It was a good discussion that talked about how the conversation is changing. That at a point in time we use to actually take time to read and leave comments on blog posts. Now we read, and retweet blog posts. We talked about how Twitter is the new aggregator and is replacing RSS as a way people are getting their information. On this blog for example, I have more readers that come via Twitter then I do via the RSS feed. Because of Twitters live constant scrolling feed, we also talked about how the “life span” of a blog post is shrinking. I use to get comments on a blog post lasting weeks. Now I post a blog, it gets a comment or maybe two in a the first 10 minutes, gets retweeted for about 20 minutes and then it’s old news.

To me, it sounds a bit like Jeff is seeing the end of blogs as a dominant Web 2.0 technology and I'm sure he speaks for no one but himself in his assessment of where things seem to be going. I don't disagree that connected conversation is changing but I'm not ready to write off blogs as a major platform for communication just yet. So, I'm using this "dated" technology (tongue firmly planted in cheek) to provide a alternative perspective to Jeff's statements here in the sort of slow type-out-loud way that I personally find hard to express in 140 characters or less.

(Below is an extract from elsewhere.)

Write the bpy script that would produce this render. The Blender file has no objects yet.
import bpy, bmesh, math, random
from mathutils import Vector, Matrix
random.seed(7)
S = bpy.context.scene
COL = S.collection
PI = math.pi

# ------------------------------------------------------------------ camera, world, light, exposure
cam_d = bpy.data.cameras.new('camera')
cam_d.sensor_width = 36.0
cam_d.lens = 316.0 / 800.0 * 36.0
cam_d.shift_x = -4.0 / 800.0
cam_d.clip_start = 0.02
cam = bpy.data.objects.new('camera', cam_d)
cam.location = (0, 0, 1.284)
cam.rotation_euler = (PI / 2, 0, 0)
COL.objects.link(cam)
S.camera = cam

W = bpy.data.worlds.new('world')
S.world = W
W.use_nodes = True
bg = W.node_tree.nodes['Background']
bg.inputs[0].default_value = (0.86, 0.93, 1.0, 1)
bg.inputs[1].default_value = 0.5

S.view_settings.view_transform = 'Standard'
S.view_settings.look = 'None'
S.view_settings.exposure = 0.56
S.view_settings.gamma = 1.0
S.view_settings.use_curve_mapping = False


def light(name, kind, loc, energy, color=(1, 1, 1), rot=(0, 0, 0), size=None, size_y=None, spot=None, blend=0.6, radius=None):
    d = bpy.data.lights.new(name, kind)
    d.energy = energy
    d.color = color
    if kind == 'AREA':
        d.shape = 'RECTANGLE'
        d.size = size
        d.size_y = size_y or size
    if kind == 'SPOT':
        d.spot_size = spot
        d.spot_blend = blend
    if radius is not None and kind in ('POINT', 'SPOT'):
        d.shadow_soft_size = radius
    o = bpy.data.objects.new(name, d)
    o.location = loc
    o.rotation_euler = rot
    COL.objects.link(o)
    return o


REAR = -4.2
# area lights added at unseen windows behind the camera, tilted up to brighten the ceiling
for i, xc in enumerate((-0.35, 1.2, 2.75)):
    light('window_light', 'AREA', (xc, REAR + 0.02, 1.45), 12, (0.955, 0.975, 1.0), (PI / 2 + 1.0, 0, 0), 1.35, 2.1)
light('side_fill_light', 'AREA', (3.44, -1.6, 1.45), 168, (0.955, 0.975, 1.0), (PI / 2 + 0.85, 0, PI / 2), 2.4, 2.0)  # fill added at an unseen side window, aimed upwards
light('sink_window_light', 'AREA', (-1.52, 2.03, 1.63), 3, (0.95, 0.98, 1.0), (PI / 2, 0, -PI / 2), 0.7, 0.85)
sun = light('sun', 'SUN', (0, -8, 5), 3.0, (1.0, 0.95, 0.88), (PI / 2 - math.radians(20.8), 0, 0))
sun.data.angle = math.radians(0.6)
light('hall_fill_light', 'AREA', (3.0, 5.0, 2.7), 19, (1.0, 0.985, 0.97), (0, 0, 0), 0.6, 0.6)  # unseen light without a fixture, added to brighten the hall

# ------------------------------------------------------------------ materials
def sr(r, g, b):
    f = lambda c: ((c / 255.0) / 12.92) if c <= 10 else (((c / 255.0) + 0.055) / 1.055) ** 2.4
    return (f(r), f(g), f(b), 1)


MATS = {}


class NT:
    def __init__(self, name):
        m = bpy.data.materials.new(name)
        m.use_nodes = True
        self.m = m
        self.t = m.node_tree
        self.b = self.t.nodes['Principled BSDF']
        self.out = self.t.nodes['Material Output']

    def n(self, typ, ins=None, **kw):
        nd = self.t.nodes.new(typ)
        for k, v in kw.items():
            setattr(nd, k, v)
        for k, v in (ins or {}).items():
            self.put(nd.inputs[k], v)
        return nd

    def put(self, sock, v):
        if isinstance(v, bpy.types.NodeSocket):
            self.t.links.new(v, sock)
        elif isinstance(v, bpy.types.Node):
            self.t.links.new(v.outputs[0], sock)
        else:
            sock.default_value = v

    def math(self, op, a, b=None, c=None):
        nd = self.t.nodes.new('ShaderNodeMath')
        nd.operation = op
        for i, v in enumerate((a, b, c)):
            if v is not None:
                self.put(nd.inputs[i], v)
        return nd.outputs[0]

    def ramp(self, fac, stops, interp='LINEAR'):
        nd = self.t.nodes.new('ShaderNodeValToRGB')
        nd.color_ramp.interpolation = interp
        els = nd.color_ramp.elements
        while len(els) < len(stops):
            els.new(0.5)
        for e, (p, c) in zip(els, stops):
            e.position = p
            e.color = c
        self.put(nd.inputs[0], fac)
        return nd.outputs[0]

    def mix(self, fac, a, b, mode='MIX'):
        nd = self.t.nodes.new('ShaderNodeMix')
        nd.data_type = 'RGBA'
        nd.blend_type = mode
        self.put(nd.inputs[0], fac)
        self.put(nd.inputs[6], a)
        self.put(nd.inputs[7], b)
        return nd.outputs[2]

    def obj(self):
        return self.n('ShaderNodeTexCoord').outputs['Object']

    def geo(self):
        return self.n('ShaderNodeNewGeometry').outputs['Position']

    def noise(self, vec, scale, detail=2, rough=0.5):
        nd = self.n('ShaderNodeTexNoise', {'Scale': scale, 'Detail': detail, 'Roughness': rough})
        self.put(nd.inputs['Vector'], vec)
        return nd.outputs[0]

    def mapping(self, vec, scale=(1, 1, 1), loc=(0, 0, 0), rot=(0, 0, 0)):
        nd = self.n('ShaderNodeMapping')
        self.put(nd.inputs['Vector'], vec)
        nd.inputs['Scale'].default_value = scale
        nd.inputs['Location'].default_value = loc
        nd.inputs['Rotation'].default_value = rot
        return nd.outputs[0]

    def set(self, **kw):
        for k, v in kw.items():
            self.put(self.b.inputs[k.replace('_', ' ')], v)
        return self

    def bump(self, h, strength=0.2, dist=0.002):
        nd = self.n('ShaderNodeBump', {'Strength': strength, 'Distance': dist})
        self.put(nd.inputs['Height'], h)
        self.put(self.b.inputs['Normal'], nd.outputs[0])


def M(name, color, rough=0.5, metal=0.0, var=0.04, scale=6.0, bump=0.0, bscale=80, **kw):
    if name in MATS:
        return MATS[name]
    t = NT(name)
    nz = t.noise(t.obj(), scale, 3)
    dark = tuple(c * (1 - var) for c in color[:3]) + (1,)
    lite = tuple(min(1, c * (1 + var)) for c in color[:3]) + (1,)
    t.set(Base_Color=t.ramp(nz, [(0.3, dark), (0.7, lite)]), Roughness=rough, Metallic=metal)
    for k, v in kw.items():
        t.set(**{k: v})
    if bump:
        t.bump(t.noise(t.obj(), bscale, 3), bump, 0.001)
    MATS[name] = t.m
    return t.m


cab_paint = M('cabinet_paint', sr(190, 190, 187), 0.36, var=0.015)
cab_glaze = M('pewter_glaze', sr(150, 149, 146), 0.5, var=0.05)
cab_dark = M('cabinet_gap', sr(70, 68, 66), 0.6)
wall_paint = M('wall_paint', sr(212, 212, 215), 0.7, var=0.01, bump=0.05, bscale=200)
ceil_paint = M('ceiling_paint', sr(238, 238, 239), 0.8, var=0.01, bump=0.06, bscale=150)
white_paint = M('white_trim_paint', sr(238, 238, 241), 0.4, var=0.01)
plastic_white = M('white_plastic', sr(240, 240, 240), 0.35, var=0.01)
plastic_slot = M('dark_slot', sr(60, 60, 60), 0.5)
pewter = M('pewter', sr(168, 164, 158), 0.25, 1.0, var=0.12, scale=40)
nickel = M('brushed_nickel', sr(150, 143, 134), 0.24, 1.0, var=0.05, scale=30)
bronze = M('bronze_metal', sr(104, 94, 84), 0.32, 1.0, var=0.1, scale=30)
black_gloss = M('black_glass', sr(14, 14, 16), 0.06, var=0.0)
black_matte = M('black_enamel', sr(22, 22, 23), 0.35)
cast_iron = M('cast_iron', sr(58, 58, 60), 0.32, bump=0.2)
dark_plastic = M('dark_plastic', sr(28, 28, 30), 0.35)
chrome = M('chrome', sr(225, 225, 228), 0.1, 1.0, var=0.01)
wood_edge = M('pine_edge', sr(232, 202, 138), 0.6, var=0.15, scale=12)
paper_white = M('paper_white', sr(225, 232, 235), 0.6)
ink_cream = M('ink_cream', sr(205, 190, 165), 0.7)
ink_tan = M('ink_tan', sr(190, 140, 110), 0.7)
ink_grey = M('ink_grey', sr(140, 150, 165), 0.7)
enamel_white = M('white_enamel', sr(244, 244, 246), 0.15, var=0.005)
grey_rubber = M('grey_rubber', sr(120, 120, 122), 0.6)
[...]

...at a point in time we use to actually take time to read and leave comments on blog posts.

Well, I don't comment as much as I used to but I'm personally still reading as much as I ever have. There are some bloggers in my aggregator who have slowed down but new voices are there, ready to mix into the daily flow of connection. For me, there is still something exciting about opening up the Reader and looking into my Must Reads folder to see if anyone has posted since I last looked. I'd rather read about Dean Groom's experiences in the US in my aggregator than the hit'n'miss tweet possibilities. Twitter doesn't get you inside some one's mind like a blog post can.

We talked about how Twitter is the new aggregator and is replacing RSS as a way people are getting their information. On this blog for example, I have more readers that come via Twitter then I do via the RSS feed.

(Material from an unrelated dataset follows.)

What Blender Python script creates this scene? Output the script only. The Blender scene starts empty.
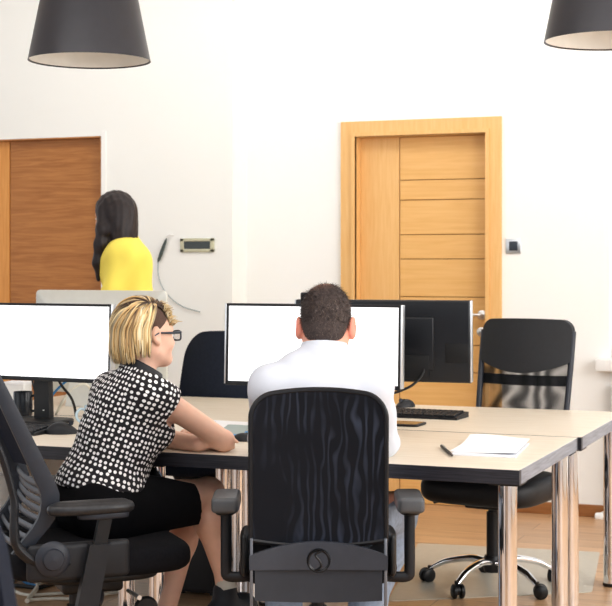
import bpy, bmesh, math, random
import numpy as np
from mathutils import Vector, Matrix, Euler
random.seed(7); rng = np.random.default_rng(7)
C = bpy.context.scene.collection
PI = math.pi
# ------------------------------------------------------------------ camera geometry (room axes: u right along the desks, w away, z up)
FPX, EYE, CX, HY = 1480.0, 1.375, 306.0, 265.0
YAW = math.radians(21.4); cY, sY = math.cos(YAW), math.sin(YAW)
def room(X, Y, z=0.0): return Vector((X*cY - Y*sY, X*sY + Y*cY, z))
def at(x, y, Y): return room((x-CX)*Y/FPX, Y, EYE-(y-HY)*Y/FPX)          # a point at depth Y
def onz(x, y, z): return at(x, y, FPX*(EYE-z)/(y-HY))                       # a point at height z
def onw(x, y, w): return at(x, y, w/((x-CX)/FPX*sY + cY))                   # a point on a wall plane
def vec(X, Y, z=0.0): return room(X, Y, z)                                   # a direction

# ------------------------------------------------------------------ materials
MATS = {}
def mat(name, col, rough=.5, metal=0.0, var=.06, scale=30, bump=0.0, bscale=200, emit=0.0, spec=.5, coat=0.0, alpha=1.0):
    m = bpy.data.materials.new(name); m.use_nodes = True
    nt = m.node_tree; n = nt.nodes; L = nt.links; b = n['Principled BSDF']
    b.inputs['Roughness'].default_value = rough; b.inputs['Metallic'].default_value = metal
    b.inputs['Specular IOR Level'].default_value = spec; b.inputs['Coat Weight'].default_value = coat
    b.inputs['Alpha'].default_value = alpha
    tc = n.new('ShaderNodeTexCoord'); nz = n.new('ShaderNodeTexNoise'); nz.inputs['Scale'].default_value = scale
    nz.inputs['Detail'].default_value = 3
    L.new(tc.outputs['Object'], nz.inputs['Vector'])
    rp = n.new('ShaderNodeValToRGB'); L.new(nz.outputs['Fac'], rp.inputs['Fac'])
    c = np.array(col[:3])
    rp.color_ramp.elements[0].position = .3; rp.color_ramp.elements[1].position = .7
    rp.color_ramp.elements[0].color = (*np.clip(c*(1-var), 0, 1), 1); rp.color_ramp.elements[1].color = (*np.clip(c*(1+var), 0, 1), 1)
    L.new(rp.outputs['Color'], b.inputs['Base Color'])
    if emit:
        L.new(rp.outputs['Color'], b.inputs['Emission Color']); b.inputs['Emission Strength'].default_value = emit
    if bump:
        n2 = n.new('ShaderNodeTexNoise'); n2.inputs['Scale'].default_value = bscale; L.new(tc.outputs['Object'], n2.inputs['Vector'])
        bp = n.new('ShaderNodeBump'); bp.inputs['Strength'].default_value = bump; bp.inputs['Distance'].default_value = .002
        L.new(n2.outputs['Fac'], bp.inputs['Height']); L.new(bp.outputs['Normal'], b.inputs['Normal'])
    MATS[name] = m; return m
def nodes(m): return m.node_tree.nodes, m.node_tree.links, m.node_tree.nodes['Principled BSDF']
def srgb(r, g, b):
    f = lambda v: (v/255/12.92) if v/255 <= .04045 else ((v/255+.055)/1.055)**2.4
    return (f(r), f(g), f(b))
def wood(name, c1, c2, axis='Z', scale=6, stretch=14, rough=.45, bands=.5):
    m = mat(name, c1, rough); n, L, b = nodes(m)
    tc = n['Texture Coordinate']; mp = n.new('ShaderNodeMapping'); L.new(tc.outputs['Object'], mp.inputs['Vector'])
    sc = [stretch]*3; sc['XYZ'.index(axis)] = 1.0; mp.inputs['Scale'].default_value = sc
    nz = n.new('ShaderNodeTexNoise'); nz.inputs['Scale'].default_value = scale; nz.inputs['Detail'].default_value = 6
    nz.inputs['Distortion'].default_value = bands; L.new(mp.outputs['Vector'], nz.inputs['Vector'])
    rp = n.new('ShaderNodeValToRGB'); rp.color_ramp.elements[0].position = .32; rp.color_ramp.elements[1].position = .68
    rp.color_ramp.elements[0].color = (*c2, 1); rp.color_ramp.elements[1].color = (*c1, 1)
    L.new(nz.outputs['Fac'], rp.inputs['Fac']); L.new(rp.outputs['Color'], b.inputs['Base Color'])
    return m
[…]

I'm not a big fan of checking out blog posts as they are tweeted. I'd much rather wait until I browse my reader - the tweet that announces a new blog post is a bit like the mobile phone ring tone when you're engrossed in a task but its urgent tone doesn't mean that it is more important than what you are currently focussed on. Obviously I'm not "people" but it could be just that I find Twitter to be much harder work than blogs for tracking, initiating and participating in conversation.

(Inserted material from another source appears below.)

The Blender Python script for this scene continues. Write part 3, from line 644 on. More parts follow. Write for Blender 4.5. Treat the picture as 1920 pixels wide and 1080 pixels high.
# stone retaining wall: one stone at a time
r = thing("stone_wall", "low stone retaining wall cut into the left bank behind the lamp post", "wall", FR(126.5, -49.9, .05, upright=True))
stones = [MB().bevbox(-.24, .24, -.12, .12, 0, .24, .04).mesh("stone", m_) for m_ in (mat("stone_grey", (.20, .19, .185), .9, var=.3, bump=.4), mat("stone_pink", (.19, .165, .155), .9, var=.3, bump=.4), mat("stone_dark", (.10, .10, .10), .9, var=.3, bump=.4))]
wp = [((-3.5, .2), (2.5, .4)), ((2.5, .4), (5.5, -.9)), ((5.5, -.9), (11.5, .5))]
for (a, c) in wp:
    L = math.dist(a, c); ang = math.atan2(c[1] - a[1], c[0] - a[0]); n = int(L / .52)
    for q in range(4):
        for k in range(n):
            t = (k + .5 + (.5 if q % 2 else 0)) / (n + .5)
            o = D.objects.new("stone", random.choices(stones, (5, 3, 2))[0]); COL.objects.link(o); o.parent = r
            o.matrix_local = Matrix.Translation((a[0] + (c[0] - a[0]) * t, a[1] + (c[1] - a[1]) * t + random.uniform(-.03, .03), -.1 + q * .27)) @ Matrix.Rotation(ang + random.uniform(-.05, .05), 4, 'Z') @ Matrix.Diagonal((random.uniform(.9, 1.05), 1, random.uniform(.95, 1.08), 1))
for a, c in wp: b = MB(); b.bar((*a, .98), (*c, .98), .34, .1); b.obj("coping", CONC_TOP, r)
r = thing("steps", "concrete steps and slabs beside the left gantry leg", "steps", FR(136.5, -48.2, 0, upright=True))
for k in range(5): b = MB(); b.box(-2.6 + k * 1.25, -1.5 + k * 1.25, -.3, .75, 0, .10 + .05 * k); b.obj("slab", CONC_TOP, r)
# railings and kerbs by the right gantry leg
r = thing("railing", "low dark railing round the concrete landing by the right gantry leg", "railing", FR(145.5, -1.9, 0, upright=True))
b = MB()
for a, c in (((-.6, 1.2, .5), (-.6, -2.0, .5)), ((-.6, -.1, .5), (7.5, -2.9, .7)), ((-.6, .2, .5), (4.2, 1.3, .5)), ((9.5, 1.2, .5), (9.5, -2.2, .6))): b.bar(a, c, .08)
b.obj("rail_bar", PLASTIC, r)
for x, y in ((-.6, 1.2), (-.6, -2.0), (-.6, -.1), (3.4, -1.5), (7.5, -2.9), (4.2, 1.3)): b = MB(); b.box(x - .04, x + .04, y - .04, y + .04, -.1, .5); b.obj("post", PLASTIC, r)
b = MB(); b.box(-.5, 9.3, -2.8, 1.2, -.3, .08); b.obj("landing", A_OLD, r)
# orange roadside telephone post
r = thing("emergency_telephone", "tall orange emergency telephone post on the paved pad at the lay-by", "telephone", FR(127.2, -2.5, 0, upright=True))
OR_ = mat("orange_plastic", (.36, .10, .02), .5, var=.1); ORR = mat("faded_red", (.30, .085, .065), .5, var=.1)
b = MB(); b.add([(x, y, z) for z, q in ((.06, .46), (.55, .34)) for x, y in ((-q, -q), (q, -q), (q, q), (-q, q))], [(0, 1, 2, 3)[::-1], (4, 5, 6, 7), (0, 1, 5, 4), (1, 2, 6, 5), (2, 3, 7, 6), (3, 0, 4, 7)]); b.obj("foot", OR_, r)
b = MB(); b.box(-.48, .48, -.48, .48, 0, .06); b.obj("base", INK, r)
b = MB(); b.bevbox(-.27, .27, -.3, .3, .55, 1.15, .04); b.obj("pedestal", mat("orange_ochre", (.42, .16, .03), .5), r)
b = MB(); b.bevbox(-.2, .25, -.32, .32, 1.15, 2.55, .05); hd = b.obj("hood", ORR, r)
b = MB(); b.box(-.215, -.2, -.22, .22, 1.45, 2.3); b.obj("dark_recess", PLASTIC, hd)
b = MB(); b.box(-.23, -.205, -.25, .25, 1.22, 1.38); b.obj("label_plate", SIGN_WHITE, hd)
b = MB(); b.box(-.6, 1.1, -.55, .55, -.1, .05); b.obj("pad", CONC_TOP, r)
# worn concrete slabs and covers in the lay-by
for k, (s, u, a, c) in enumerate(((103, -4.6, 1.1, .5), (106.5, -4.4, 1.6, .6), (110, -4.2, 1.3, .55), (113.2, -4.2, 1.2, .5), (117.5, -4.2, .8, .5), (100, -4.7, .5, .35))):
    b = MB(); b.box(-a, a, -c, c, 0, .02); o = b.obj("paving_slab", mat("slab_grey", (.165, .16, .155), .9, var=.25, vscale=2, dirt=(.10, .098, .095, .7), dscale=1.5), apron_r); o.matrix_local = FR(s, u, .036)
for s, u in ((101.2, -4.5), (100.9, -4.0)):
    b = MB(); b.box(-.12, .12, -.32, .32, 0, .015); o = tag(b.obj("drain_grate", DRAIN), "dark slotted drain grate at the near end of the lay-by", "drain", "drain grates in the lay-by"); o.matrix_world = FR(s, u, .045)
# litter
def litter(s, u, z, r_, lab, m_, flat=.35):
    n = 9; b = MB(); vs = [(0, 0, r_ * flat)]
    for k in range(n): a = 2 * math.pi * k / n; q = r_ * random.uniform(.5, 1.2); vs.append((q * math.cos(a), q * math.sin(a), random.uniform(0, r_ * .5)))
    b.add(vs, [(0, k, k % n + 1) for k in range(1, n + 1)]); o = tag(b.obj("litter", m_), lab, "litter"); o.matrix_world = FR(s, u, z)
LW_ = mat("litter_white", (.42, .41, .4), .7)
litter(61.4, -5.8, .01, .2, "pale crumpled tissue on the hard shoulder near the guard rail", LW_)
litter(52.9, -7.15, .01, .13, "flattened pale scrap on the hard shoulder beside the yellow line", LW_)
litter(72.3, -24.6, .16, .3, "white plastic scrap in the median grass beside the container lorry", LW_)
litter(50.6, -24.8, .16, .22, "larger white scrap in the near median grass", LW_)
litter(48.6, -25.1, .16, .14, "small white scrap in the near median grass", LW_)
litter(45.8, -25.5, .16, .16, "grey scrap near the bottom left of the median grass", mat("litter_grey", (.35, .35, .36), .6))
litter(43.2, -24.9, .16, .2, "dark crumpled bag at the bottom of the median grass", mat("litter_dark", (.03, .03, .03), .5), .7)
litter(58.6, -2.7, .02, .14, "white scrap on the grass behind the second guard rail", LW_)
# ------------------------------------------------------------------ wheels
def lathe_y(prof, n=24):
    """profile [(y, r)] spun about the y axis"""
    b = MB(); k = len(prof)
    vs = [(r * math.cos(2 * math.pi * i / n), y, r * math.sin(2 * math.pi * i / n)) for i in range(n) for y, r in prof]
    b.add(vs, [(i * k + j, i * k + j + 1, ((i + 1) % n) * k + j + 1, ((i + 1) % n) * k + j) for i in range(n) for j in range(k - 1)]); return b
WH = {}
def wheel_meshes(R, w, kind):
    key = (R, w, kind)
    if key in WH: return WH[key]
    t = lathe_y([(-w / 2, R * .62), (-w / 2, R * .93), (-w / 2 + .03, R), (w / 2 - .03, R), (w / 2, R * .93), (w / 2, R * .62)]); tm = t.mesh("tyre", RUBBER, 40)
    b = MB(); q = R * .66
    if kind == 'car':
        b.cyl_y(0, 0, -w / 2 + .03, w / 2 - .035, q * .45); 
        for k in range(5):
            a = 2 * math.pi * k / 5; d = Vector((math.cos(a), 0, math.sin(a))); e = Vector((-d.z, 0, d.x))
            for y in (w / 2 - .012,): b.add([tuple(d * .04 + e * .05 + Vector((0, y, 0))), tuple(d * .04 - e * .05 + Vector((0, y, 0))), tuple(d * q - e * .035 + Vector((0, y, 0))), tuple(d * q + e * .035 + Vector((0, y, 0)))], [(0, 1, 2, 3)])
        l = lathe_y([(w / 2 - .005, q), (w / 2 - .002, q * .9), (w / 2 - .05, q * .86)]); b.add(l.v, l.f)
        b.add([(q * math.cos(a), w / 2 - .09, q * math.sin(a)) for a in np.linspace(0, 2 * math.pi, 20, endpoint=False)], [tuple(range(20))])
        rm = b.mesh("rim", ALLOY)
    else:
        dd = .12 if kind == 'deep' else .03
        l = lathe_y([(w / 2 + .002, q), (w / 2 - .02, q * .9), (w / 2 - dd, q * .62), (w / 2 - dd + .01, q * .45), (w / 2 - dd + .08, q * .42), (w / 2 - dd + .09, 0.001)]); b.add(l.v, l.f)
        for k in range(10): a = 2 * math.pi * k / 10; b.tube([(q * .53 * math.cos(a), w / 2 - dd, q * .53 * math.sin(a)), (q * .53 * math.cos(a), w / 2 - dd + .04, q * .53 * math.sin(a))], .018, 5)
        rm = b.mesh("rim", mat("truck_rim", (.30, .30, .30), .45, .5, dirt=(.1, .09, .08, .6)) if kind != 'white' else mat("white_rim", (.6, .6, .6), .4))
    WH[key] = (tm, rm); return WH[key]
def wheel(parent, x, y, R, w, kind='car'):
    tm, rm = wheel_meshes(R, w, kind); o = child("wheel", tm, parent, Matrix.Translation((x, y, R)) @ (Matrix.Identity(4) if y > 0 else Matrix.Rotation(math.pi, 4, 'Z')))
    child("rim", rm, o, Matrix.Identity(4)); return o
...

Because of Twitters live constant scrolling feed, we also talked about how the “life span” of a blog post is shrinking. I use to get comments on a blog post lasting weeks. Now I post a blog, it gets a comment or maybe two in a the first 10 minutes, gets retweeted for about 20 minutes and then it’s old news.

I'm not convinced. I think it tells a story about Jeff's readership in particular but it is a bit of a sweeping generalisation overall. In my case, comments can't be influenced by Twitter because I'm not broadcasting there. So maybe this blog attracts readers who operate in a similar fashion to myself or my content isn't based on breaking "new stuff" so it really can't get old, so to speak.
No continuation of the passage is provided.